Об этом откровенно говорят Владимиру Путину западные лидеры: приемлема для вас такая цена переговоров по Сирии, что вы теряете свою страну, свою экономику? Решать вам, но мы не отступимся. Мы, возможно, будем с вами разговаривать по Сирии и Украине, но санкции остаются, остается низкая цена на нефть. Ваше экономическое управление, менеджмент не становится лучше, коррумпированность не становится ниже, ваша страна теряет, она просто тонет на глазах.
Это россияне должны дать себе ответ, как долго они собираются это терпеть, является ли это для них угрозой. Может быть, нет – не знаю.
Мы в Украине считаем себя рациональными людьми, но нам не нравится ни уровень коррумпированности нашего правительства, ни уровень экономики, мы ставим определенные задачи перед собой, перед обществом, перед своим правительством и требуем ответов. Если для россиян это ничего не значит…
– Украинцы гораздо чаще меняли свою власть, чем россияне, по крайней мере, на протяжении последних 25 лет.

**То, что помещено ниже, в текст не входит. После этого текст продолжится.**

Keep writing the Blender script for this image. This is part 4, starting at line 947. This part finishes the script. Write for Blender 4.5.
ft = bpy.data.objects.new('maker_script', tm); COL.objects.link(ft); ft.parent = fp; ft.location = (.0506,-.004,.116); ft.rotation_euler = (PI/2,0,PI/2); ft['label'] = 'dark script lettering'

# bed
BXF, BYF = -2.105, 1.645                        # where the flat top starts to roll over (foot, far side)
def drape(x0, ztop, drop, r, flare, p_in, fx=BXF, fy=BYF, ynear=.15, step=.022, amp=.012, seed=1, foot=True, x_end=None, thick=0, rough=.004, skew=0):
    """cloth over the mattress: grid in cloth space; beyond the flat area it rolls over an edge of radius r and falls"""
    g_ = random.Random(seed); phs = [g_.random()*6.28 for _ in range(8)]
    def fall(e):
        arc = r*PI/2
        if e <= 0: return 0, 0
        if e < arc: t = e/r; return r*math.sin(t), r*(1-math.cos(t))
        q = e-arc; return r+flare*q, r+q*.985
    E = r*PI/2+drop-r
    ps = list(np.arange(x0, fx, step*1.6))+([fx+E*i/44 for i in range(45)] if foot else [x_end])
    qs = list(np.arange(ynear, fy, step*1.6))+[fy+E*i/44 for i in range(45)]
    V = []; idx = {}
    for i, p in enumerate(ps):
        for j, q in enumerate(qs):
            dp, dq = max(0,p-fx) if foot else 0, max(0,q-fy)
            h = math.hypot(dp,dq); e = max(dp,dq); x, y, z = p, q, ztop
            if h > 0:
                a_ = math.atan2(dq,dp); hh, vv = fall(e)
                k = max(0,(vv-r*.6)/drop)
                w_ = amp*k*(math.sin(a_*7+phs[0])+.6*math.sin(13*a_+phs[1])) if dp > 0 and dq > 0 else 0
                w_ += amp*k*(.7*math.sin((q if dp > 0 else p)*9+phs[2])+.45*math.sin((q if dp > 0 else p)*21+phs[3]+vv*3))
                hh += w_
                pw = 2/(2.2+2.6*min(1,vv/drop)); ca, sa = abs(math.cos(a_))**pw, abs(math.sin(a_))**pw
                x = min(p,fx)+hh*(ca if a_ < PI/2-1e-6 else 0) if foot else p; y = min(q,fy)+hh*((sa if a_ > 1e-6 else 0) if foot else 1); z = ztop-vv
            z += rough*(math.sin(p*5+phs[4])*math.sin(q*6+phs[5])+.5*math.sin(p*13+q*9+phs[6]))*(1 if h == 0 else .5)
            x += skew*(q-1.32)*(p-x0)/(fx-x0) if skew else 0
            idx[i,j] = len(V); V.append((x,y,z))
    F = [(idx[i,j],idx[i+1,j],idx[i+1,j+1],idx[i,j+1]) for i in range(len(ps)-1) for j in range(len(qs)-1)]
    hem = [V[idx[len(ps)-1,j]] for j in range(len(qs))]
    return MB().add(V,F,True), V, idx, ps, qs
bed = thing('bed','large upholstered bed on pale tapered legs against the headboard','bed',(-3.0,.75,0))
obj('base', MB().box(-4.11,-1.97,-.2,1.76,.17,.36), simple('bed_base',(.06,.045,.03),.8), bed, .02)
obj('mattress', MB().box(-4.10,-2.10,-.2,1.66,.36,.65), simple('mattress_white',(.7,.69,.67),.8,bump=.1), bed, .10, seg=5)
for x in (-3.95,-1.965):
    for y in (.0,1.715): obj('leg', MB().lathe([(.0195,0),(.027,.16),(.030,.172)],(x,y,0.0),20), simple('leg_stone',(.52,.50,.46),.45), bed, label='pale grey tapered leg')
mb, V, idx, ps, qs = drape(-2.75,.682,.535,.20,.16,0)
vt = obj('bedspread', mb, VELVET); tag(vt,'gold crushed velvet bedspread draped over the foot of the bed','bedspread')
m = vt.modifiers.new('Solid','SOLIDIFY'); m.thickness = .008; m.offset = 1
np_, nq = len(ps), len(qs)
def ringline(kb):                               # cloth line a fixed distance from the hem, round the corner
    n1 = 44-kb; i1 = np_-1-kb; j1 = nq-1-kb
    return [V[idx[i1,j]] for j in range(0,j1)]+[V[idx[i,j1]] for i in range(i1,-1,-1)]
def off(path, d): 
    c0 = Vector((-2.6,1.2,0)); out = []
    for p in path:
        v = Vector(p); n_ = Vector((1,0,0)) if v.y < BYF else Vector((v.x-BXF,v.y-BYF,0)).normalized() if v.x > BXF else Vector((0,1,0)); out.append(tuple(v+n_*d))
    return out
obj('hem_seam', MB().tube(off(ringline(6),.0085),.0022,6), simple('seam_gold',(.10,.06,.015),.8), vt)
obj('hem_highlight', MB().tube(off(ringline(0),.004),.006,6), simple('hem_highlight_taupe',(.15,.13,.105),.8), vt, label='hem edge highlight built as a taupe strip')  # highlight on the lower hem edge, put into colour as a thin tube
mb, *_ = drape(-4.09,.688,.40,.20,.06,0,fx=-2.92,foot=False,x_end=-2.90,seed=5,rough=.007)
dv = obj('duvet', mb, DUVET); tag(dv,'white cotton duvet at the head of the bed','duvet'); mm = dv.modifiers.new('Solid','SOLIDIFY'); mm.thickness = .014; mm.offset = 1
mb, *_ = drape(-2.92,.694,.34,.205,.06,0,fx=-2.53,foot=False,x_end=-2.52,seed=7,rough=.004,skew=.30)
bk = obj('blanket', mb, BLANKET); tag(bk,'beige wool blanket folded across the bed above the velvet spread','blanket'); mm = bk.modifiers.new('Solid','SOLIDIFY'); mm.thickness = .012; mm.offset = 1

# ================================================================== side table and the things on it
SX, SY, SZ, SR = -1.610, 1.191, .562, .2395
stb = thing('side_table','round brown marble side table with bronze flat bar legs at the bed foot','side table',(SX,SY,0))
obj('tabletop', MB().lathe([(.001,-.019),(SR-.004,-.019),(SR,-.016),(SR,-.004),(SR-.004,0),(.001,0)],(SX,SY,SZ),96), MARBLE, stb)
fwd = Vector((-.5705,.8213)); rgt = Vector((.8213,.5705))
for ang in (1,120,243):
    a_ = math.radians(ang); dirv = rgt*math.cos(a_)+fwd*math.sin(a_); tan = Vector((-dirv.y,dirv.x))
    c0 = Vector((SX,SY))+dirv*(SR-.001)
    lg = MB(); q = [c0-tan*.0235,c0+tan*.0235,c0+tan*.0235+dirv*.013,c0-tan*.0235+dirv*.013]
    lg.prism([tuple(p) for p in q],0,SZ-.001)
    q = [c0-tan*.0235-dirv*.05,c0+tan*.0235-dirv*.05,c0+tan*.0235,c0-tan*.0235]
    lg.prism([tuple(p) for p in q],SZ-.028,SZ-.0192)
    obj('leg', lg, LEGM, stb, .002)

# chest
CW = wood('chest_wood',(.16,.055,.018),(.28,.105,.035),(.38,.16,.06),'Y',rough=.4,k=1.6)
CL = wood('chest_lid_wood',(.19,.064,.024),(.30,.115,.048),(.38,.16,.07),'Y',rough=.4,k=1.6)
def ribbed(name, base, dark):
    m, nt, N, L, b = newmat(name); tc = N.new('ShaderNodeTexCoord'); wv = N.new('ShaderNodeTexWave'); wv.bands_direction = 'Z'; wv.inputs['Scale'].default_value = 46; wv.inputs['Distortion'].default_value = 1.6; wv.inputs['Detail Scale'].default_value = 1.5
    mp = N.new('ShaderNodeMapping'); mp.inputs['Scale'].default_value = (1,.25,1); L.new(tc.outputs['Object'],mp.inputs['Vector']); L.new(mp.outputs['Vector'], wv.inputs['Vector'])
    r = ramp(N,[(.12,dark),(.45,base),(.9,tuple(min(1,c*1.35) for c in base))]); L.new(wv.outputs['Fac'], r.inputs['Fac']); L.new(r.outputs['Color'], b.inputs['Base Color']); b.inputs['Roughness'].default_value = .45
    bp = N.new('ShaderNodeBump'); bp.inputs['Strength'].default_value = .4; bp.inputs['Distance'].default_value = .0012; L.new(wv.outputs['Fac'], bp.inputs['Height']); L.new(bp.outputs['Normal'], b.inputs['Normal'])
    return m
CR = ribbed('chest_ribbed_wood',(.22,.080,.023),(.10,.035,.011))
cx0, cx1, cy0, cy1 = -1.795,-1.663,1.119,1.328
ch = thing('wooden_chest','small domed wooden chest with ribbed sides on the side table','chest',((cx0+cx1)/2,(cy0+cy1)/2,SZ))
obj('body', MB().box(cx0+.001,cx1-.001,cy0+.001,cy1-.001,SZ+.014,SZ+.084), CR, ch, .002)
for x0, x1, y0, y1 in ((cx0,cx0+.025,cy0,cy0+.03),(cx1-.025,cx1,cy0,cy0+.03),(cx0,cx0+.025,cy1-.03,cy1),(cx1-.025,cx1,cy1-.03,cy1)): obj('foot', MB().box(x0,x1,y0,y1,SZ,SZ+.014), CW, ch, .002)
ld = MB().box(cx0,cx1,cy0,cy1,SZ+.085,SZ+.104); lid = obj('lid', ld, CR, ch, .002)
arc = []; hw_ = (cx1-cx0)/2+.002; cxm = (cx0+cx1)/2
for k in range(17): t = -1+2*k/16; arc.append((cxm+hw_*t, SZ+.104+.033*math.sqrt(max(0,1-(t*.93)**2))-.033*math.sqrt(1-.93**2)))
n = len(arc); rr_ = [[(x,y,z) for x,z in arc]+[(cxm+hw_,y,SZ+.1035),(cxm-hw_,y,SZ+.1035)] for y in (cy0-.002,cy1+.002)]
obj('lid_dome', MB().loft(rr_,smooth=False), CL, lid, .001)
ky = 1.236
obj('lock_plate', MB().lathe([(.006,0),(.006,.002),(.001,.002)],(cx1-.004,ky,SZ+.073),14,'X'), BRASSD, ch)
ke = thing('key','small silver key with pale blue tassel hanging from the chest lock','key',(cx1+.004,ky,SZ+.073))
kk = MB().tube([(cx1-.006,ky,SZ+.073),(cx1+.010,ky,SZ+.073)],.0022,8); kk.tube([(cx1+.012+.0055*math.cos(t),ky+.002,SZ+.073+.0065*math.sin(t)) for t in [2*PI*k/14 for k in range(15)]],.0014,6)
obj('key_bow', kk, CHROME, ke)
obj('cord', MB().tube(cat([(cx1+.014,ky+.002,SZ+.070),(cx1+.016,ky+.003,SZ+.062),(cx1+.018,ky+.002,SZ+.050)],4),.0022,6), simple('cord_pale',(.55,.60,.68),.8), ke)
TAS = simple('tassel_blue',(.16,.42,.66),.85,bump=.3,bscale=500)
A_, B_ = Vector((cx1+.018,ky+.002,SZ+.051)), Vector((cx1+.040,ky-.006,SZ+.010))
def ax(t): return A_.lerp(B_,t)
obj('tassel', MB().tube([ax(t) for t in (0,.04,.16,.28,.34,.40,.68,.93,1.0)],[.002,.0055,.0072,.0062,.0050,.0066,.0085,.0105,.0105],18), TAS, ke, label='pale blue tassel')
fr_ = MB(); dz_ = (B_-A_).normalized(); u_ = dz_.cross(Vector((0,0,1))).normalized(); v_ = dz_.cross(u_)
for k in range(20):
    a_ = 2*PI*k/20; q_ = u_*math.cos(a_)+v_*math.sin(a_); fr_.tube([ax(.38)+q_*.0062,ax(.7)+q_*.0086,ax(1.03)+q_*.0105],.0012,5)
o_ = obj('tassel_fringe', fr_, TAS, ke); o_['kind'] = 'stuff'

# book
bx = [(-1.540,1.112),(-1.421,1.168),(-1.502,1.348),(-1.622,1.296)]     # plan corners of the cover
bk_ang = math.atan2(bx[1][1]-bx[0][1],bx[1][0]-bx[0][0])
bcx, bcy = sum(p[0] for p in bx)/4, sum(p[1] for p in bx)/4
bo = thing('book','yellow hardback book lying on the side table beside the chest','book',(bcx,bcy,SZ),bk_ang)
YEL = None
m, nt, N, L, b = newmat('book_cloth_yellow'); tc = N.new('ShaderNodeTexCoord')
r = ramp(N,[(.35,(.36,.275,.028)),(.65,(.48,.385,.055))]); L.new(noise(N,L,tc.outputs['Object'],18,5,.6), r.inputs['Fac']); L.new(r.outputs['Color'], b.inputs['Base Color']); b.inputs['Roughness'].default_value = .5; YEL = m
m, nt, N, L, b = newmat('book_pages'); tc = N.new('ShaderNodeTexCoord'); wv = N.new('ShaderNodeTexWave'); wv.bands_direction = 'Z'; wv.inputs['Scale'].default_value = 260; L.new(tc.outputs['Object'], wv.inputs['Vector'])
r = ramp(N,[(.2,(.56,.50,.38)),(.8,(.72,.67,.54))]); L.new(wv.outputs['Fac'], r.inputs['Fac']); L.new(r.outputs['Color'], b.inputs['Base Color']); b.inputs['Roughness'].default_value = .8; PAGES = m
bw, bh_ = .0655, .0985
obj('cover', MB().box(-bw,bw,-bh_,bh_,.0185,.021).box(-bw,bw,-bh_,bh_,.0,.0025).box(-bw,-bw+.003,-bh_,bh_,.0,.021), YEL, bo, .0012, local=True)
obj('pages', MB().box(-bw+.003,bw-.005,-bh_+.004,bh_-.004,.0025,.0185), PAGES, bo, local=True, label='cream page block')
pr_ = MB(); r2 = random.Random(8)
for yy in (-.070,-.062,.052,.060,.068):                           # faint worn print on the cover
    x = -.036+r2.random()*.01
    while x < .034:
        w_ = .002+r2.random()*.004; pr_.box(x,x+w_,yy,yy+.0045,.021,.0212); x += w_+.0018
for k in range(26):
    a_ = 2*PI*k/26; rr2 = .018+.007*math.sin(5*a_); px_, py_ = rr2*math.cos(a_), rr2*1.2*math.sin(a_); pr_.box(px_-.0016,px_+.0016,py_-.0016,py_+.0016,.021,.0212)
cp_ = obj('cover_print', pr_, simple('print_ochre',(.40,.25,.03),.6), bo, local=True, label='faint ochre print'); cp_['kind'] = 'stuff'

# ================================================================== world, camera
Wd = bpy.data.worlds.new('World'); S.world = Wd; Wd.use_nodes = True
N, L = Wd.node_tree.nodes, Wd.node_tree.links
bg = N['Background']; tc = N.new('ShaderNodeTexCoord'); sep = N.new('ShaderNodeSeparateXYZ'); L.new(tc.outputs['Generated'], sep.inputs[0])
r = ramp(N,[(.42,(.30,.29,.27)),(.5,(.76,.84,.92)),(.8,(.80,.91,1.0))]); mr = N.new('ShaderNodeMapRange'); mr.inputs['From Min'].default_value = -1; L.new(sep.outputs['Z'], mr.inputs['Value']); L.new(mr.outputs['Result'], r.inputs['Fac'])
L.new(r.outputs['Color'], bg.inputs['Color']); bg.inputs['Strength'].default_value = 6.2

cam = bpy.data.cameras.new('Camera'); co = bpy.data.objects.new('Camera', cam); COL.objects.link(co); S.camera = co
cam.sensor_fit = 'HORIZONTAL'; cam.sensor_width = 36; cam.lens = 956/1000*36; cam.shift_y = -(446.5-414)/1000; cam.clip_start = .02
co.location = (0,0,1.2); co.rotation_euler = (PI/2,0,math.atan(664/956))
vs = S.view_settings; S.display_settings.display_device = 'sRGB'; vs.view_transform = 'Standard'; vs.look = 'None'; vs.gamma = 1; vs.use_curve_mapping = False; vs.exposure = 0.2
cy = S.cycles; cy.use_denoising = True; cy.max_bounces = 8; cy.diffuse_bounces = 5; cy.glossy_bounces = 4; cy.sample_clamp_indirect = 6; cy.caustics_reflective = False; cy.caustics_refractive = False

– Смена власти – это всего лишь механизм. В Украине в последнее время формируется запрос на определенный уровень жизни. Какой механизм видят россияне для того, чтобы улучшить свою жизнь? Пускай они зададут себе этот вопрос. Мы не можем ответить за них на все вопросы. Мы можем ответить за себя и сказать, что если кто-то в России надеется на то, что Украина легко склонится к компромиссам, то это вряд ли. В Украине есть усталость от войны, но есть и достаточное количество людей, готовых защищать свою родину. Любая победа над Украиной будет очень дорого стоить России.